Estaré desnudo e íntegro ante su rostro, con mis heridas. Y Dios desenredará los nudos. Acariciará las heridas. Entonces mi vida será paraíso para siempre. Con cicatrices que me recuerden lo que he vivido y sufrido, lo que he amado.

Pero sé que aquí en la tierra no hay paraíso completo. Aunque sí hay personas que pueden ser paraíso para mí. Son capaces de crear paraísos pequeños donde puedo descansar yo que estoy roto. No gritan. No tienen ira. Respetan y enaltecen. Unen, nunca rompen.

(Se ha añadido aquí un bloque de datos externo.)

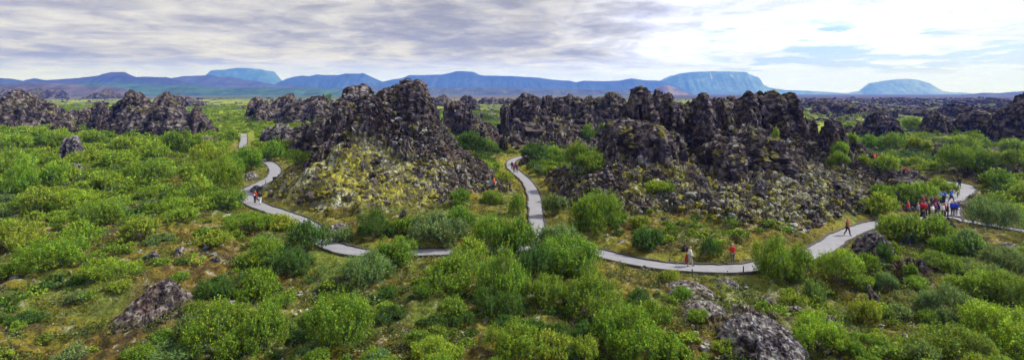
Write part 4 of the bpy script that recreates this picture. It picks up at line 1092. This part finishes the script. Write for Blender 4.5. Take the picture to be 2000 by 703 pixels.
# ------------------------------------------------------------------ haze, sky, light
def build_air():
    bm = bmesh.new(); bmesh.ops.create_cube(bm, size=1)
    x0, x1, y0, y1, z0, z1 = -33000, 33000, -300, 13300, -14, 620
    for v in bm.verts: v.co = (x0 if v.co.x < 0 else x1, y0 if v.co.y < 0 else y1, z0 if v.co.z < 0 else z1)
    me = bpy.data.meshes.new('haze'); bm.to_mesh(me); bm.free()
    m, nt = mat_new('haze_air')
    out = N(nt, 'ShaderNodeOutputMaterial'); v = N(nt, 'ShaderNodeVolumePrincipled')
    v.inputs['Color'].default_value = (.07, .21, 1., 1); v.inputs['Absorption Color'].default_value = (1, 1, 1, 1)
    v.inputs['Density'].default_value = 1.5e-4; v.inputs['Anisotropy'].default_value = 0.1
    L(nt, v.outputs[0], out.inputs['Volume'])
    o = link('haze', me, m); tag(o, 'thin blue haze over the plain', 'haze', kind='stuff')

SUN_AZ, SUN_EL = 80., 46.   # degrees right of the view direction, height
def build_sky():
    w = bpy.data.worlds.new('World'); sc.world = w; w.use_nodes = True; nt = w.node_tree; nt.nodes.clear()
    out = N(nt, 'ShaderNodeOutputWorld'); bg = N(nt, 'ShaderNodeBackground', Strength=.1)
    sky = N(nt, 'ShaderNodeTexSky'); sky.sky_type = 'NISHITA'; sky.sun_disc = False
    sky.sun_elevation = RAD(SUN_EL); sky.sun_rotation = RAD(SUN_AZ)
    tc = N(nt, 'ShaderNodeTexCoord'); sp = N(nt, 'ShaderNodeSeparateXYZ'); L(nt, tc.outputs['Generated'], sp.inputs[0])
    def M(op, a, b=None, c=None, clamp=False):
        n = nt.nodes.new('ShaderNodeMath'); n.operation = op; n.use_clamp = clamp
        for i, q in enumerate((a, b, c)):
            if q is None: continue
            if isinstance(q, (int, float)): n.inputs[i].default_value = q
            else: L(nt, q, n.inputs[i])
        return n.outputs[0]
    def MR(x, a, b, c=0., d=1.):
        n = nt.nodes.new('ShaderNodeMapRange'); n.interpolation_type = 'SMOOTHSTEP'
        L(nt, x, n.inputs['Value']); n.inputs['From Min'].default_value = a
        if isinstance(b, float): n.inputs['From Max'].default_value = b
        else: L(nt, b, n.inputs['From Max'])
        n.inputs['To Min'].default_value = c; n.inputs['To Max'].default_value = d
        return n.outputs[0]
    X, Y, Z = sp.outputs
    zc = M('ADD', M('MAXIMUM', Z, 0.), .10)
    cx = M('DIVIDE', X, zc); cy = M('DIVIDE', Y, zc)
    cb = N(nt, 'ShaderNodeCombineXYZ'); L(nt, cx, cb.inputs[0]); L(nt, cy, cb.inputs[1])
    def noise(scale, detail, rough, off, dist=0.):
        mp = nt.nodes.new('ShaderNodeMapping'); mp.inputs['Location'].default_value = off; L(nt, cb.outputs[0], mp.inputs[0])
        n = N(nt, 'ShaderNodeTexNoise', Scale=scale, Detail=detail, Roughness=rough, Distortion=dist); L(nt, mp.outputs[0], n.inputs['Vector'])
        return n.outputs['Fac']
    n1 = noise(.62, 8., .62, (3.1, 7.7, 0), .9); n2 = noise(2.6, 7., .62, (11., 2., 3.), .4); n3 = noise(1.25, 8., .55, (5., 21., 9.), .3)
    # x/y: where along the horizon; grey deck on the left, bright broken cloud on the right
    az = M('DIVIDE', X, M('MAXIMUM', M('ABSOLUTE', Y), .05))
    el = M('DIVIDE', Z, M('MAXIMUM', M('ABSOLUTE', Y), .05))
    edge = M('ADD', M('ADD', az, M('MULTIPLY', M('SUBTRACT', n1, .5), .75)), M('MULTIPLY', el, -.35))
    R = MR(edge, .02, .44)
    tex = M('ADD', M('MULTIPLY', n1, .5), M('MULTIPLY', n2, .5))
    g = MR(tex, .36, .66)
    lg = nt.nodes.new('ShaderNodeMix'); lg.data_type = 'RGBA'; L(nt, g, lg.inputs[0])
    lg.inputs[6].default_value = (3.0, 2.85, 2.3, 1); lg.inputs[7].default_value = (7.3, 7.2, 6.6, 1)
    rg = nt.nodes.new('ShaderNodeMix'); rg.data_type = 'RGBA'; L(nt, g, rg.inputs[0])
    rg.inputs[6].default_value = (6.8, 7.5, 12., 1); rg.inputs[7].default_value = (11.5, 12.8, 22., 1)
    mx = nt.nodes.new('ShaderNodeMix'); mx.data_type = 'RGBA'; L(nt, R, mx.inputs[0]); L(nt, lg.outputs[2], mx.inputs[6]); L(nt, rg.outputs[2], mx.inputs[7])
    # brighter band just over the horizon
    hz = MR(el, .02, M('ADD', .08, M('MULTIPLY', R, .05)), 1., 0.)
    br = nt.nodes.new('ShaderNodeMix'); br.data_type = 'RGBA'; L(nt, M('MULTIPLY', hz, .85), br.inputs[0]); L(nt, mx.outputs[2], br.inputs[6]); br.inputs[7].default_value = (7.4, 8.9, 26., 1)
    # holes with blue sky on the right
    hole = M('MULTIPLY', MR(n3, .50, .57), M('MULTIPLY', MR(az, .34, .48), M('MULTIPLY', MR(el, .16, .12, 0., 1.), MR(el, .03, .05, 0., 1.))))
    hs = nt.nodes.new('ShaderNodeMix'); hs.data_type = 'RGBA'; L(nt, hole, hs.inputs[0]); L(nt, br.outputs[2], hs.inputs[6])
    sk = nt.nodes.new('ShaderNodeVectorMath'); sk.operation = 'MULTIPLY_ADD'; sk.inputs[1].default_value = (.75, .8, .9); sk.inputs[2].default_value = (.6, 1.6, 9.0); L(nt, sky.outputs[0], sk.inputs[0])
    L(nt, sk.outputs[0], hs.inputs[7])
    L(nt, hs.outputs[2], bg.inputs['Color']); L(nt, bg.outputs[0], out.inputs[0])
    ld = bpy.data.lights.new('sun', 'SUN'); ld.energy = 4.4; ld.angle = RAD(3); ld.color = (1, .96, .9)
    lo = bpy.data.objects.new('sun', ld); col.objects.link(lo)
    a, e = RAD(SUN_AZ), RAD(SUN_EL)
    from mathutils import Vector
    d = Vector((math.sin(a)*math.cos(e), math.cos(a)*math.cos(e), math.sin(e)))
    lo.rotation_euler = d.to_track_quat('Z', 'Y').to_euler()

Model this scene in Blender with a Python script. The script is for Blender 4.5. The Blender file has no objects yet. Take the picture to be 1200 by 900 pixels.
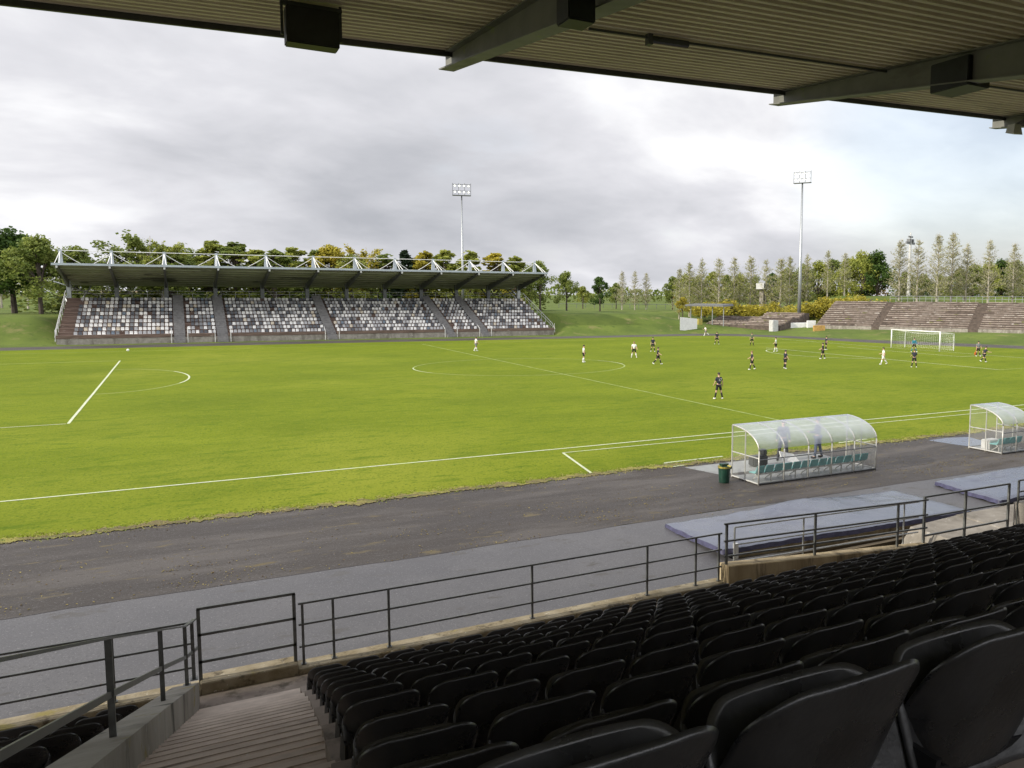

No dejan caer lo sagrado. Acarician a los que están más heridos. Y sostienen a los que ya no pueden caminar. Son paraísos visibles. Sanan heridas. Unen las piezas rotas. Desenredan los nudos. Son pocas. Pero me hablan del cielo. Su voz acaricia mi dolor. Y su presencia me devuelve el aroma de lo eterno.

Quiero ser yo también paraíso para otros. No romper. Unir siempre. Porque ya hay otros muchos que hacen de su entorno un infierno, lleno de rupturas.

En el cielo, estoy seguro, no habrá distancias. Y las diferencias se confundirán en un abrazo. Y se comprenderá al que habla distinto. Y será fácil compartir la mesa con cualquiera. Piense lo que piense.

Y si así es en el cielo, yo quiero, eso seguro, ayudar a que sea un poco así en esta tierra. Previvir el cielo. Con mis manos torpes que dejan caer el cristal. Con mis palabras bruscas que hieren en lo profundo. Me decido a cambiar mis gestos, a tender mis manos, a callar mis rabias, a ahogar ciertas palabras.

Me levanto y me pongo en camino. No quiero que se rompa nada más estando yo cerca. Hoy lo decido de nuevo. Uno, ato, salvo, sano, acaricio, cuido, callo, acojo, desenredo. Y decido no romper nada más entre mis manos.